What this task involves: Return the listing below verbatim. Pictures do not belong in the copy.
··· Dataset section
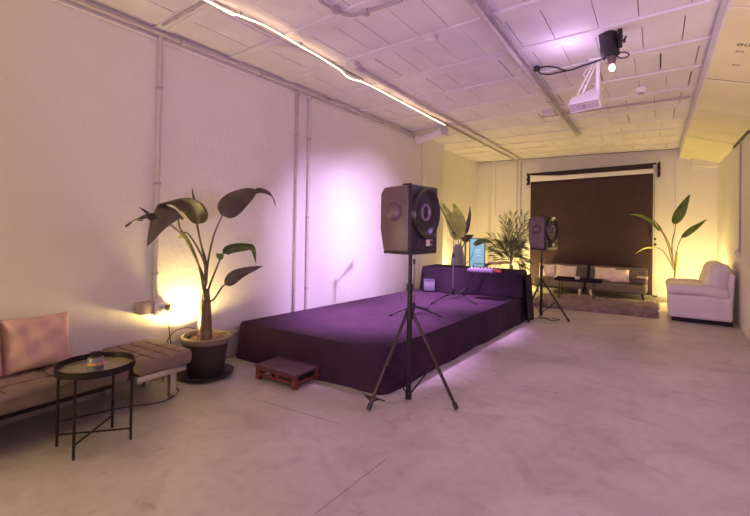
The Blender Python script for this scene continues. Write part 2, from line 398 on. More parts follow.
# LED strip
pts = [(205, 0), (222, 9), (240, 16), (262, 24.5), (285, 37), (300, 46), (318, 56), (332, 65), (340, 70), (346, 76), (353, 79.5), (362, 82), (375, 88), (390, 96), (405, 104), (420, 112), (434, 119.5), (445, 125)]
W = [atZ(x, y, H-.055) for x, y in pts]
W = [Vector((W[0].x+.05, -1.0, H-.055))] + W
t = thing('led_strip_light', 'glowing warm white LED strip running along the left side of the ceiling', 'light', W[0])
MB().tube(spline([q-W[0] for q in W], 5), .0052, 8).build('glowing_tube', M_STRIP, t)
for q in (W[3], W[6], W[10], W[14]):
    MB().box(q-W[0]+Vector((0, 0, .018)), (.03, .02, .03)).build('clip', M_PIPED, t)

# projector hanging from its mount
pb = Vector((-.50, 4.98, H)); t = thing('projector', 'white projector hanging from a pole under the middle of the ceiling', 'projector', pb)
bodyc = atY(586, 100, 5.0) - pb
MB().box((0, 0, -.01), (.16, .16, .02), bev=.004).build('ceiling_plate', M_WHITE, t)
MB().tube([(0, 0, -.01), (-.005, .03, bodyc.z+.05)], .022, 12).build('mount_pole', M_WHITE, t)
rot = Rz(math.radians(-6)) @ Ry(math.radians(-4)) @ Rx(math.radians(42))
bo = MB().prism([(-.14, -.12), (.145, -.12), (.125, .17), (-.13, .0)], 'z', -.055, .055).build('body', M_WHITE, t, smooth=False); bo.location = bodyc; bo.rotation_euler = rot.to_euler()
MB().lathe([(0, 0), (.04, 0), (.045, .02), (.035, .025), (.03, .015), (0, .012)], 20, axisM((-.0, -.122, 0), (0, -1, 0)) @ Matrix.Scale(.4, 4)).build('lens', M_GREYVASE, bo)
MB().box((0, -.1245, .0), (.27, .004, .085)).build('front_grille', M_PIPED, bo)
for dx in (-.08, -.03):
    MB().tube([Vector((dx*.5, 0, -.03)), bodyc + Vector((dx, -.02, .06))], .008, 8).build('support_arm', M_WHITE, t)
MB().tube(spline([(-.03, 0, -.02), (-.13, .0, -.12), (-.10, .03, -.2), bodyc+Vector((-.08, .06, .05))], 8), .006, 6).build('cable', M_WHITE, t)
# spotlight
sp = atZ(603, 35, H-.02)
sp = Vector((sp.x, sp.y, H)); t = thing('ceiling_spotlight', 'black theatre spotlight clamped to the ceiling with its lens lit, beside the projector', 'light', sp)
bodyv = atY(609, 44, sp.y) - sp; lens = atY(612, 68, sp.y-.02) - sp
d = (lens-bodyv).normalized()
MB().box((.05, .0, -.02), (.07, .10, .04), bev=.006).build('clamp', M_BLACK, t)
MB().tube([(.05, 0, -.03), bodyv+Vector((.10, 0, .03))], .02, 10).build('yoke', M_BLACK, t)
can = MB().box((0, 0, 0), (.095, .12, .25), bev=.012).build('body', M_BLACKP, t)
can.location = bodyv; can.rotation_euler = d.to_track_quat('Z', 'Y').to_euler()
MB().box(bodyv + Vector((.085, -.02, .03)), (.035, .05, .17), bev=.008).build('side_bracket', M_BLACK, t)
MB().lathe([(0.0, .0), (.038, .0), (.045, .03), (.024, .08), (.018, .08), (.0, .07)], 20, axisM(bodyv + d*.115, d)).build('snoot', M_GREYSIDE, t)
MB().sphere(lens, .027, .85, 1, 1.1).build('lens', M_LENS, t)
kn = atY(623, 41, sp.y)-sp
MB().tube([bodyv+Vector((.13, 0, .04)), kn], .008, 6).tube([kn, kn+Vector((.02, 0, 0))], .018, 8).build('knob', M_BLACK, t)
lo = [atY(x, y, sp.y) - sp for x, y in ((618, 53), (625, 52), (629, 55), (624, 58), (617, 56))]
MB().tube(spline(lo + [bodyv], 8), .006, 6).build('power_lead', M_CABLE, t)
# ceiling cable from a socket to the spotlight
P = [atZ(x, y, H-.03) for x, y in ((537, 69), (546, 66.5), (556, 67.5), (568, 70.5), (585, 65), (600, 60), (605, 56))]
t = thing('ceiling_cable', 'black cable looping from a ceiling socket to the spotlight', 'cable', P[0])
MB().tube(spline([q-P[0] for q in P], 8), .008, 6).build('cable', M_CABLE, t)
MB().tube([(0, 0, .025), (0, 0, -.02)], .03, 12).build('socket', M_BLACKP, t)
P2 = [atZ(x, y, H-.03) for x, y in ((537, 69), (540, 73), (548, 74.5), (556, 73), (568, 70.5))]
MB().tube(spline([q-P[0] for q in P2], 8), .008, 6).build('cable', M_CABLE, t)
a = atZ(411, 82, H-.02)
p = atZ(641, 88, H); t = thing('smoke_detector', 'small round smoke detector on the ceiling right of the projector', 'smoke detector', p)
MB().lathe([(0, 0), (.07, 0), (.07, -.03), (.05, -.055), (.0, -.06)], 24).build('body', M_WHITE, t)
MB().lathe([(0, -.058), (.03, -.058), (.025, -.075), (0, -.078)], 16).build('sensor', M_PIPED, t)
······
Complete response:
The Blender Python script for this scene continues. Write part 2, from line 398 on. More parts follow.
# LED strip
pts = [(205, 0), (222, 9), (240, 16), (262, 24.5), (285, 37), (300, 46), (318, 56), (332, 65), (340, 70), (346, 76), (353, 79.5), (362, 82), (375, 88), (390, 96), (405, 104), (420, 112), (434, 119.5), (445, 125)]
W = [atZ(x, y, H-.055) for x, y in pts]
W = [Vector((W[0].x+.05, -1.0, H-.055))] + W
t = thing('led_strip_light', 'glowing warm white LED strip running along the left side of the ceiling', 'light', W[0])
MB().tube(spline([q-W[0] for q in W], 5), .0052, 8).build('glowing_tube', M_STRIP, t)
for q in (W[3], W[6], W[10], W[14]):
    MB().box(q-W[0]+Vector((0, 0, .018)), (.03, .02, .03)).build('clip', M_PIPED, t)

# projector hanging from its mount
pb = Vector((-.50, 4.98, H)); t = thing('projector', 'white projector hanging from a pole under the middle of the ceiling', 'projector', pb)
bodyc = atY(586, 100, 5.0) - pb
MB().box((0, 0, -.01), (.16, .16, .02), bev=.004).build('ceiling_plate', M_WHITE, t)
MB().tube([(0, 0, -.01), (-.005, .03, bodyc.z+.05)], .022, 12).build('mount_pole', M_WHITE, t)
rot = Rz(math.radians(-6)) @ Ry(math.radians(-4)) @ Rx(math.radians(42))
bo = MB().prism([(-.14, -.12), (.145, -.12), (.125, .17), (-.13, .0)], 'z', -.055, .055).build('body', M_WHITE, t, smooth=False); bo.location = bodyc; bo.rotation_euler = rot.to_euler()
MB().lathe([(0, 0), (.04, 0), (.045, .02), (.035, .025), (.03, .015), (0, .012)], 20, axisM((-.0, -.122, 0), (0, -1, 0)) @ Matrix.Scale(.4, 4)).build('lens', M_GREYVASE, bo)
MB().box((0, -.1245, .0), (.27, .004, .085)).build('front_grille', M_PIPED, bo)
for dx in (-.08, -.03):
    MB().tube([Vector((dx*.5, 0, -.03)), bodyc + Vector((dx, -.02, .06))], .008, 8).build('support_arm', M_WHITE, t)
MB().tube(spline([(-.03, 0, -.02), (-.13, .0, -.12), (-.10, .03, -.2), bodyc+Vector((-.08, .06, .05))], 8), .006, 6).build('cable', M_WHITE, t)
# spotlight
sp = atZ(603, 35, H-.02)
sp = Vector((sp.x, sp.y, H)); t = thing('ceiling_spotlight', 'black theatre spotlight clamped to the ceiling with its lens lit, beside the projector', 'light', sp)
bodyv = atY(609, 44, sp.y) - sp; lens = atY(612, 68, sp.y-.02) - sp
d = (lens-bodyv).normalized()
MB().box((.05, .0, -.02), (.07, .10, .04), bev=.006).build('clamp', M_BLACK, t)
MB().tube([(.05, 0, -.03), bodyv+Vector((.10, 0, .03))], .02, 10).build('yoke', M_BLACK, t)
can = MB().box((0, 0, 0), (.095, .12, .25), bev=.012).build('body', M_BLACKP, t)
can.location = bodyv; can.rotation_euler = d.to_track_quat('Z', 'Y').to_euler()
MB().box(bodyv + Vector((.085, -.02, .03)), (.035, .05, .17), bev=.008).build('side_bracket', M_BLACK, t)
MB().lathe([(0.0, .0), (.038, .0), (.045, .03), (.024, .08), (.018, .08), (.0, .07)], 20, axisM(bodyv + d*.115, d)).build('snoot', M_GREYSIDE, t)
MB().sphere(lens, .027, .85, 1, 1.1).build('lens', M_LENS, t)
kn = atY(623, 41, sp.y)-sp
MB().tube([bodyv+Vector((.13, 0, .04)), kn], .008, 6).tube([kn, kn+Vector((.02, 0, 0))], .018, 8).build('knob', M_BLACK, t)
lo = [atY(x, y, sp.y) - sp for x, y in ((618, 53), (625, 52), (629, 55), (624, 58), (617, 56))]
MB().tube(spline(lo + [bodyv], 8), .006, 6).build('power_lead', M_CABLE, t)
# ceiling cable from a socket to the spotlight
P = [atZ(x, y, H-.03) for x, y in ((537, 69), (546, 66.5), (556, 67.5), (568, 70.5), (585, 65), (600, 60), (605, 56))]
t = thing('ceiling_cable', 'black cable looping from a ceiling socket to the spotlight', 'cable', P[0])
MB().tube(spline([q-P[0] for q in P], 8), .008, 6).build('cable', M_CABLE, t)
MB().tube([(0, 0, .025), (0, 0, -.02)], .03, 12).build('socket', M_BLACKP, t)
P2 = [atZ(x, y, H-.03) for x, y in ((537, 69), (540, 73), (548, 74.5), (556, 73), (568, 70.5))]
MB().tube(spline([q-P[0] for q in P2], 8), .008, 6).build('cable', M_CABLE, t)
a = atZ(411, 82, H-.02)
p = atZ(641, 88, H); t = thing('smoke_detector', 'small round smoke detector on the ceiling right of the projector', 'smoke detector', p)
MB().lathe([(0, 0), (.07, 0), (.07, -.03), (.05, -.055), (.0, -.06)], 24).build('body', M_WHITE, t)
MB().lathe([(0, -.058), (.03, -.058), (.025, -.075), (0, -.078)], 16).build('sensor', M_PIPED, t)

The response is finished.